**REQUIRED TASK:**
Isolate every line in the data with the string "follow" and copy it.

**GIVEN ENTRIES:**
·····
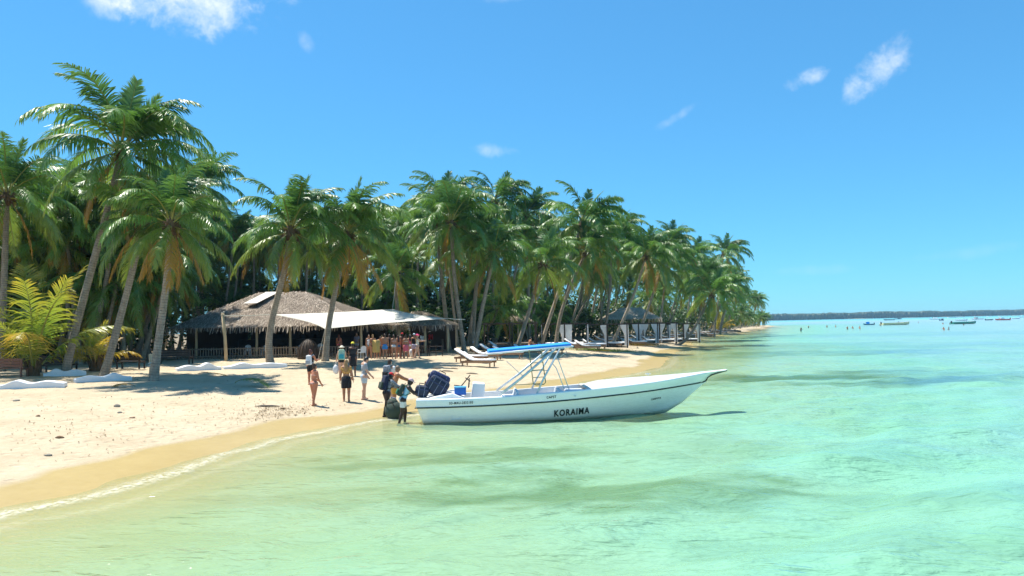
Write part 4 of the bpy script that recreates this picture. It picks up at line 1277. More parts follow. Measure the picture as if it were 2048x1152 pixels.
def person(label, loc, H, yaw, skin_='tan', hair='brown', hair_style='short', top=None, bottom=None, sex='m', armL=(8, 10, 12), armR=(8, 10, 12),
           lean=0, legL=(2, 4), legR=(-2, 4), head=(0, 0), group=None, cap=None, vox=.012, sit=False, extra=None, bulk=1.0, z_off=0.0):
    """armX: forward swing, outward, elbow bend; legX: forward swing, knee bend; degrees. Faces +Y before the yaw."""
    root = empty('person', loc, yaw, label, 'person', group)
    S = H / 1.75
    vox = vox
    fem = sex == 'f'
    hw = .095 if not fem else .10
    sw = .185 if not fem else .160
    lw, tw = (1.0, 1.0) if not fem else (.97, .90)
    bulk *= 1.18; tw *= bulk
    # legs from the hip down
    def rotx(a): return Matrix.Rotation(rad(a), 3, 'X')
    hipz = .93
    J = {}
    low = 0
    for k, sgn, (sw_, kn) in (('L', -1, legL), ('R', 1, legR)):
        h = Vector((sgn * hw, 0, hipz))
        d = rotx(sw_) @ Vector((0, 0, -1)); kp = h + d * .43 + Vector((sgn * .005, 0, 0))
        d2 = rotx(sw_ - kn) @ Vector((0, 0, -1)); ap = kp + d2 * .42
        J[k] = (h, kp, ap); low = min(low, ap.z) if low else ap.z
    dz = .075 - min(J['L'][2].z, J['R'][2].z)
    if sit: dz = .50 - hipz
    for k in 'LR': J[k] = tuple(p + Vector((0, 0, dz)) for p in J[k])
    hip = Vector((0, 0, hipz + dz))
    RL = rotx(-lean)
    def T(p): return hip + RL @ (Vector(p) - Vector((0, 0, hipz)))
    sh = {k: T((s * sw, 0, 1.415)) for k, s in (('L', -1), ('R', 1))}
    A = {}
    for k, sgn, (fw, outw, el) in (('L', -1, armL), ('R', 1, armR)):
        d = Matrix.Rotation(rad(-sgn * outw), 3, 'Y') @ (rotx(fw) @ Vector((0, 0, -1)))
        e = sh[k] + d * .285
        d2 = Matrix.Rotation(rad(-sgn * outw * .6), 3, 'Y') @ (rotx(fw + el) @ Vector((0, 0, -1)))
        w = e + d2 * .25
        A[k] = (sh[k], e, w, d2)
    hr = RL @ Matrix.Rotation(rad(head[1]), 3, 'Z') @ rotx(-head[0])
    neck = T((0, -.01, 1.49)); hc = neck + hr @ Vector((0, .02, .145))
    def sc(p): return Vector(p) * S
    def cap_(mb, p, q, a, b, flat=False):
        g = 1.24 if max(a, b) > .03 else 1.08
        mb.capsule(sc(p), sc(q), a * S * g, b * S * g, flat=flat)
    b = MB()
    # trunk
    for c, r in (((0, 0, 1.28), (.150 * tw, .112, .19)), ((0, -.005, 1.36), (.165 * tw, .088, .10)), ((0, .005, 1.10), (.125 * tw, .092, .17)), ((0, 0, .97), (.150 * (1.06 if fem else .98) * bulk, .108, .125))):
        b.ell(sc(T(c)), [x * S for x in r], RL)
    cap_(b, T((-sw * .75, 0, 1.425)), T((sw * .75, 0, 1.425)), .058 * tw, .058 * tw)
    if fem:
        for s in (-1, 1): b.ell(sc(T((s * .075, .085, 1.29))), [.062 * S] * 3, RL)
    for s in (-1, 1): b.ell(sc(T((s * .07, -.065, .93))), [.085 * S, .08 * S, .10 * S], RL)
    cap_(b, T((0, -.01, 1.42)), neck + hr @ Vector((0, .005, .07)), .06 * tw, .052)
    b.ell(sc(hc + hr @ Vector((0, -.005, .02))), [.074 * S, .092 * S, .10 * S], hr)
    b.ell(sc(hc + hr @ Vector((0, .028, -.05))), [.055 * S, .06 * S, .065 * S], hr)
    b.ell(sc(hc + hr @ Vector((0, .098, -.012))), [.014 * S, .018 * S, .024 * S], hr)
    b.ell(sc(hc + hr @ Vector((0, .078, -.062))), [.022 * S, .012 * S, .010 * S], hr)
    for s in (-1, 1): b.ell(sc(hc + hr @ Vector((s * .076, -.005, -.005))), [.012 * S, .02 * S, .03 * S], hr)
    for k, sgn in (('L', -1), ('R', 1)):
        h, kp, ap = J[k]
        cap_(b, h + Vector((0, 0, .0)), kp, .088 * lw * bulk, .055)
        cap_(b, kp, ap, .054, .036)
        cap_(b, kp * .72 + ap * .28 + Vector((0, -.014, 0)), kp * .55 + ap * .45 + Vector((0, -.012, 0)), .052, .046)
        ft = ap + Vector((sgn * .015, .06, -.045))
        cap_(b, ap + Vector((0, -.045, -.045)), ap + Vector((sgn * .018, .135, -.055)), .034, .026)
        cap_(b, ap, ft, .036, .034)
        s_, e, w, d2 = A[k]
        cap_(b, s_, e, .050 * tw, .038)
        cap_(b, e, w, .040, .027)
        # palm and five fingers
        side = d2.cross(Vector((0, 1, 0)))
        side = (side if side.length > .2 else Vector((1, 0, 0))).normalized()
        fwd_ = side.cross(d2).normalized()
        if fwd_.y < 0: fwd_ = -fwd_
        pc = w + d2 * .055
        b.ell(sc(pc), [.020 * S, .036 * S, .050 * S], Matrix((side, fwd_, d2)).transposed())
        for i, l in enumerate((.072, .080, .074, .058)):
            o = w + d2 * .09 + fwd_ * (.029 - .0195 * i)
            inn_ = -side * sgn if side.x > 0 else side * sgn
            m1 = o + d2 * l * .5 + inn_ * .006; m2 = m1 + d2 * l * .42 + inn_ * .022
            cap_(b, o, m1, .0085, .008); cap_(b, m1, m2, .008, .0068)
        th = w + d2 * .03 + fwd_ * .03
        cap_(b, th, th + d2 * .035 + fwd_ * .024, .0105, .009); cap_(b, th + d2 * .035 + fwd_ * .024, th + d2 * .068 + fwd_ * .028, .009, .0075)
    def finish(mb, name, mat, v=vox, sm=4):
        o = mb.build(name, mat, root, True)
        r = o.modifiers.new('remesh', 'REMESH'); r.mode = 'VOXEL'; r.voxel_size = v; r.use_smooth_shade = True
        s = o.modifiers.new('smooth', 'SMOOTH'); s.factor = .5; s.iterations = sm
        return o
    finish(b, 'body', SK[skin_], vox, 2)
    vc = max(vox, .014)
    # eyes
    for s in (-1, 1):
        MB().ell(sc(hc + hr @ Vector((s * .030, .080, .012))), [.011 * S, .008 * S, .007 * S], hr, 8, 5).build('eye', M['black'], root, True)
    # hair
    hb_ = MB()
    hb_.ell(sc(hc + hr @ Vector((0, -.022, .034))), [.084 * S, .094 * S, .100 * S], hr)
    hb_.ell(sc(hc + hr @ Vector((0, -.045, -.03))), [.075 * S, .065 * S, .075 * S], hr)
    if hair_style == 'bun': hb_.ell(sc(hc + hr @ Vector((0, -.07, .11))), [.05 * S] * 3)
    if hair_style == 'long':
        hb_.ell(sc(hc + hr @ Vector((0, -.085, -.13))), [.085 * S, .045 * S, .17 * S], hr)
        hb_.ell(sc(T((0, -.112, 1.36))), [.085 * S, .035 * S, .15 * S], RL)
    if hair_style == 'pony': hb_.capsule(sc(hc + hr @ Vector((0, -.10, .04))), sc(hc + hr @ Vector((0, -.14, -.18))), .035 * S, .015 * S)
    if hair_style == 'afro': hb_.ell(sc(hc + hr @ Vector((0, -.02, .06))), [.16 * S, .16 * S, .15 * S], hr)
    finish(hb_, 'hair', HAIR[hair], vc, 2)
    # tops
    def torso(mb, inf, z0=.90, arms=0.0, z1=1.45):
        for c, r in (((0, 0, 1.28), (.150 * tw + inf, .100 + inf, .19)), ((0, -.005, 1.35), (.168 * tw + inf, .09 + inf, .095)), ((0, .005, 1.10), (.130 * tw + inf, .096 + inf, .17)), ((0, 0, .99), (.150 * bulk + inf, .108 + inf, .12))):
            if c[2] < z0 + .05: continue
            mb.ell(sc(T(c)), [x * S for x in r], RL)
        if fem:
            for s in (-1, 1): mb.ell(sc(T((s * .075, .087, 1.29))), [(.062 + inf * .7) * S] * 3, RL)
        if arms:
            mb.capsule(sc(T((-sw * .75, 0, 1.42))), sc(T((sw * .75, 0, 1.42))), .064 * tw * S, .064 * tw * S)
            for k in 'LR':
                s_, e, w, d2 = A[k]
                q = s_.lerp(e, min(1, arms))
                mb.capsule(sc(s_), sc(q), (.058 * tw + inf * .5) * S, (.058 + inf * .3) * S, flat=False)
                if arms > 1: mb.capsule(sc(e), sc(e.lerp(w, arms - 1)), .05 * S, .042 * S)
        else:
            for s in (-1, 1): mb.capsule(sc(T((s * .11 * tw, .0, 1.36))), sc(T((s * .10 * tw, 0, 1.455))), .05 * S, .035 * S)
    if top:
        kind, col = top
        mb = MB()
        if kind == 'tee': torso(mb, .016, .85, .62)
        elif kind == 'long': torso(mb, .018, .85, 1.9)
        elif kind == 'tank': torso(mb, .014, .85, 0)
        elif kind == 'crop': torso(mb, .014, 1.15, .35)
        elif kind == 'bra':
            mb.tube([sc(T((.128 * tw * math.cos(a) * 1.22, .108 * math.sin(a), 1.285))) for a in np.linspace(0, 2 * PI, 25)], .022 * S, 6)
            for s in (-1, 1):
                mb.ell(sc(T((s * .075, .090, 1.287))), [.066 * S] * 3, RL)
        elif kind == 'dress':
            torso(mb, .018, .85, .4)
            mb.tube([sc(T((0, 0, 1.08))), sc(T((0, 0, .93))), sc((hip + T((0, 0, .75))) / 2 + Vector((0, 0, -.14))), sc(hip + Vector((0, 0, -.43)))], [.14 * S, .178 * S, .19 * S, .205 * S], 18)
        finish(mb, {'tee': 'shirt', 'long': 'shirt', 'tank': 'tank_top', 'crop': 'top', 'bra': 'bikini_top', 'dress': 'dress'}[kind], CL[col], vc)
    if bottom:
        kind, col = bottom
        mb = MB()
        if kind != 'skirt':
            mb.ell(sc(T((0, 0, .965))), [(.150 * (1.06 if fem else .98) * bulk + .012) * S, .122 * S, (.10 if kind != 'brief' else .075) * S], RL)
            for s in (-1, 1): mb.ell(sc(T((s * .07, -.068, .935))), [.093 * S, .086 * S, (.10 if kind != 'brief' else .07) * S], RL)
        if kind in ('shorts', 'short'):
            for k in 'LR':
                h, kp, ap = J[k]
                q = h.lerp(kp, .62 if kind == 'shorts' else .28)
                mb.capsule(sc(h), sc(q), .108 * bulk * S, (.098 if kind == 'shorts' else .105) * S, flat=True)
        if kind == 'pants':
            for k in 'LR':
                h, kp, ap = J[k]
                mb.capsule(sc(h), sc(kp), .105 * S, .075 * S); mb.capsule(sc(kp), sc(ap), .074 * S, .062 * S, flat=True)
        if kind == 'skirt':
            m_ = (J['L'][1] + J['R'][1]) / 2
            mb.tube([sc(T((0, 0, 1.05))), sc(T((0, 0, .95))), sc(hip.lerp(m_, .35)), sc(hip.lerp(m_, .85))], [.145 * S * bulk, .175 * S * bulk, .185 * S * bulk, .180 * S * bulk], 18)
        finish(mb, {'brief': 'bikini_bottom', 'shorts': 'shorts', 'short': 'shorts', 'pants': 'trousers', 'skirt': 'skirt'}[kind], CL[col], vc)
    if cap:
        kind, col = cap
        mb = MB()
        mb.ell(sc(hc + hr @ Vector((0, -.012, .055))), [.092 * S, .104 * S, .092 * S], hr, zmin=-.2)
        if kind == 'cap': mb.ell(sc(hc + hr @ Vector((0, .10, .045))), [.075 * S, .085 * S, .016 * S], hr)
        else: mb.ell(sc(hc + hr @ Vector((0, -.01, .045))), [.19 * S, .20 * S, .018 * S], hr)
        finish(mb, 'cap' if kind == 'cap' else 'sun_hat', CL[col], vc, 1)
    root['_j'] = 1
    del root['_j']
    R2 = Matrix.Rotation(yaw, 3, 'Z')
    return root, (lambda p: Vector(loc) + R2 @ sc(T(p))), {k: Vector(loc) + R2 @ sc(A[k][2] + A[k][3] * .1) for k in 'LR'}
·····
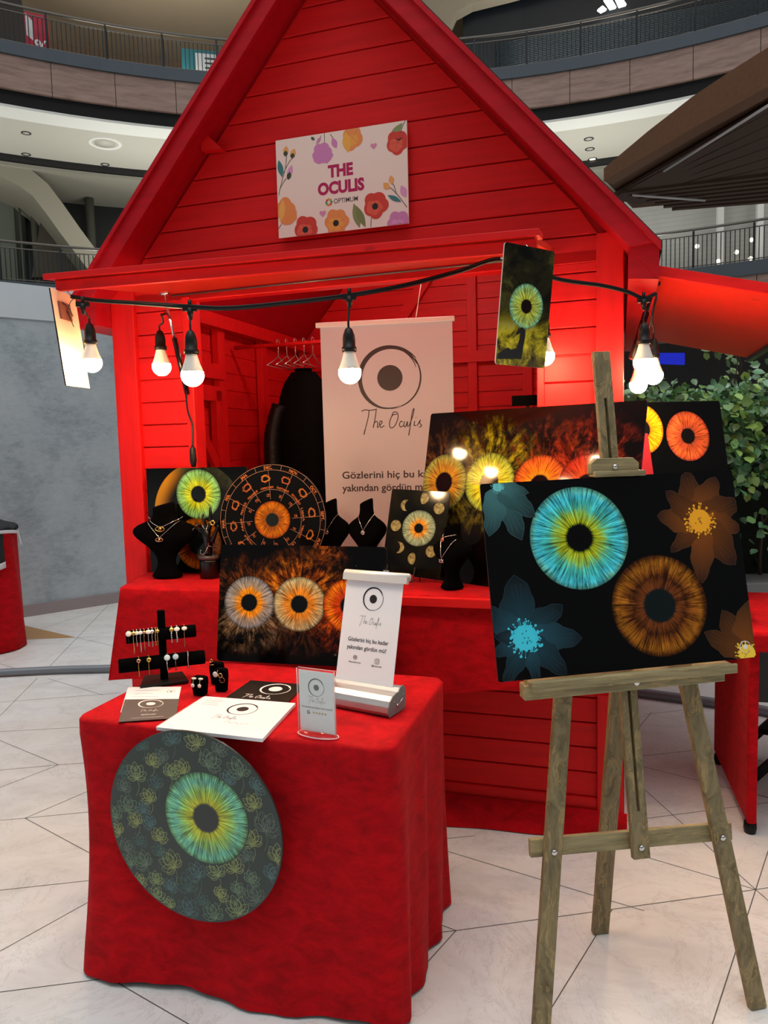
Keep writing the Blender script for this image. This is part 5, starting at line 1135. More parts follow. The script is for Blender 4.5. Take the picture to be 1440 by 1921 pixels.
·····
**RESULT BELOW:**
Write part 4 of the bpy script that recreates this picture. It picks up at line 1277. More parts follow. Measure the picture as if it were 2048x1152 pixels.
Keep writing the Blender script for this image. This is part 5, starting at line 1135. More parts follow. The script is for Blender 4.5. Take the picture to be 1440 by 1921 pixels.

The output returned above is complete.